On the surface, this answer seems pretty harmless. Not only does it shut down the subject being discussed, but it also establishes parental authority; however, taking a deeper look at the phrase reveals its dangers.

“Because I said so” is an authoritarian phrase, not authoritative.

Merriam Webster Dictionary defines their differences below:

Authoritarian: of, relating to, or favoring blind submission to authority; expecting or requiring people to obey rules or laws; not allowing personal freedom

Authoritative: able to be trusted as being accurate or true; reliable; having the confident quality of someone who is respected or obeyed by other people.

So why is the phrase so harmful?

1. It can hurt the child – literally.

A parent is expected to do what is in their child’s best interest, but having a baby doesn’t make one a good parent.

Horrifying stories of children murdered, brainwashed into cults or hate groups, and even pushed into lives of crime demonstrate the fact that being a parent doesn’t mean you’re good at it. Even more so, it acknowledges the fact that even with heavy parental control, many kids fall into these dangerous situations.

In addition, these children tend to fail at self-regulation. Letting your little bird “fly” is one of the hardest parts of parenting, but it is so vital. Without the freedom to do things by themselves, these children tend to panic when pushed out of the nest.

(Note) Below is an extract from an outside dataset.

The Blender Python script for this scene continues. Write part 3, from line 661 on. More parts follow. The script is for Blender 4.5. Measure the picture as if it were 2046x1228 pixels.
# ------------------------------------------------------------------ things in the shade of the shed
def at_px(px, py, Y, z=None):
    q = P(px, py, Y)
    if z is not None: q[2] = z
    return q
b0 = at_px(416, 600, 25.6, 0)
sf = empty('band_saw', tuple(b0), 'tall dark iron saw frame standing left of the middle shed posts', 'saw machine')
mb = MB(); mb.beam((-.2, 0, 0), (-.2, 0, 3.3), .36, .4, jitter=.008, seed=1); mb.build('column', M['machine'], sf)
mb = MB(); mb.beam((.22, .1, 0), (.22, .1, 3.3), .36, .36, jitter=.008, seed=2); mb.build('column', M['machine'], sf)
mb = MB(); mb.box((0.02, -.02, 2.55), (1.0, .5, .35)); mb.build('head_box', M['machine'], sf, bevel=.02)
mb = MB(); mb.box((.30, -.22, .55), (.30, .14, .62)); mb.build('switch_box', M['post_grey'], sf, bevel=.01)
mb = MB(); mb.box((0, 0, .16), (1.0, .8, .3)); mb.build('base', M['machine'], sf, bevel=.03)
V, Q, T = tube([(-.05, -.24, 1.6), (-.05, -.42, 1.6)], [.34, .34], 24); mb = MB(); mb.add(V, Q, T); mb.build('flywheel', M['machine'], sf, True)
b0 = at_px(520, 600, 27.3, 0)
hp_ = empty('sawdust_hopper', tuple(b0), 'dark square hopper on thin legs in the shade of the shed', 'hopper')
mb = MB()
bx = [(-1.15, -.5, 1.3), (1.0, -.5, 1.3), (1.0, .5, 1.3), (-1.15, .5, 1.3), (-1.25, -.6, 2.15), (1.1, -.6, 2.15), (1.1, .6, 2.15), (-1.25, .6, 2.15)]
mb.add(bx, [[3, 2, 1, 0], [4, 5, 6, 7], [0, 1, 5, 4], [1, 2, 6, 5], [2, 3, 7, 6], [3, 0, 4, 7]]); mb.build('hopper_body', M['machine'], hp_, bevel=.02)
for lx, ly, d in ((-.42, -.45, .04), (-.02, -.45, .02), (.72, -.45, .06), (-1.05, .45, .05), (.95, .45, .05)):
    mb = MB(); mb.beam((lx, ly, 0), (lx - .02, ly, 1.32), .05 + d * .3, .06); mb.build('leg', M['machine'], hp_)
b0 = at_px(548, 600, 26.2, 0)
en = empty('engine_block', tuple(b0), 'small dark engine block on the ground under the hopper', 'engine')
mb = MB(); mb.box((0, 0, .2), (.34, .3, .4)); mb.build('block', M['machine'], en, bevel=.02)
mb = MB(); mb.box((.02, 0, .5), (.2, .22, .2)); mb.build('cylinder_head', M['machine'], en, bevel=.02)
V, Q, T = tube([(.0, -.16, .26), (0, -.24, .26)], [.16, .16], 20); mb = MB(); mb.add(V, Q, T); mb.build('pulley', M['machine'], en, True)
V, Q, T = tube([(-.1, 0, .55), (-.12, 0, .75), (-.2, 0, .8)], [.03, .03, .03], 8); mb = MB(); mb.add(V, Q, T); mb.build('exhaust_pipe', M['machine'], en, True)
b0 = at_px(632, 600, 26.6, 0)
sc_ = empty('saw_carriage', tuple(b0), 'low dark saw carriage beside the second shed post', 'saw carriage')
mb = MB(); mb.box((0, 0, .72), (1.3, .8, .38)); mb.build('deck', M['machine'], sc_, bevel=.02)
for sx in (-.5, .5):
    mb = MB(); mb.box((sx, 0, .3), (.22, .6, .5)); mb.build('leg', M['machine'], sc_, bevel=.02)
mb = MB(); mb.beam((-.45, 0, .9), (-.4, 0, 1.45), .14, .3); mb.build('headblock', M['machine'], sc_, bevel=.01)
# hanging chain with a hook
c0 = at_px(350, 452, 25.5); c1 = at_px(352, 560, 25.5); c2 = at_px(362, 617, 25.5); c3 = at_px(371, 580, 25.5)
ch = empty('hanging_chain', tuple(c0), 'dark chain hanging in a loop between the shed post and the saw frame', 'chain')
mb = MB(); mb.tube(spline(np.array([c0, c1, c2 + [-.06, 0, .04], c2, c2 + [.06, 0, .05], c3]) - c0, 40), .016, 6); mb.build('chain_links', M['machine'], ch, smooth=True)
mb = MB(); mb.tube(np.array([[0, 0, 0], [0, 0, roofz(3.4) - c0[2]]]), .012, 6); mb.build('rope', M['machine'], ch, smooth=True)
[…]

2. This lack of empathy promotes bullying.

Kids learn by following examples. Children who grow up practicing blind submission out of fear tend to go down the same road. They are being taught that those in power are always right, so they tend to associate love with obedience, not respect. Their relationships often fail or become abusive.

3. It devalues critical thinking skills.

These children are taught to obey, but not to think for themselves. Consequently, they are less likely to take responsibility for their actions and are more willing to fall to peer pressure.

Ann Landers

Regan Joswiak, a college student at Sam Houston State University, explains this in more detail:

“When I was in Pre-K I was told that I had to color a picture exactly as instructed, which meant rolling the crayon with the palm of my hand. The method made no sense to me, so I asked why. I was given a similar response that was along the lines of ‘because I said so.’ My parents were called in for similar situations with my brother. They were told that my brother was questioning instructions and that he shouldn’t. Not that he wasn’t following instructions —questioning them,” she said.

“My parents’ response: ‘That’s good. You should be teaching creativity and critical thinking. Why aren’t you?’ From an early age, we’re taught to obey authority without question, but I think that’s a very dangerous thing to teach. And in the workplace, if you have a better, more efficient way of doing something, should you really just follow someone else’s instructions without saying, ‘Why don’t we…?’ If I question or suggest something, it’s not as if I’m just going to do things my way if I’m shot down. I just want to understand why I’m doing something before I do it, or suggest something that maybe hadn’t been thought about before.”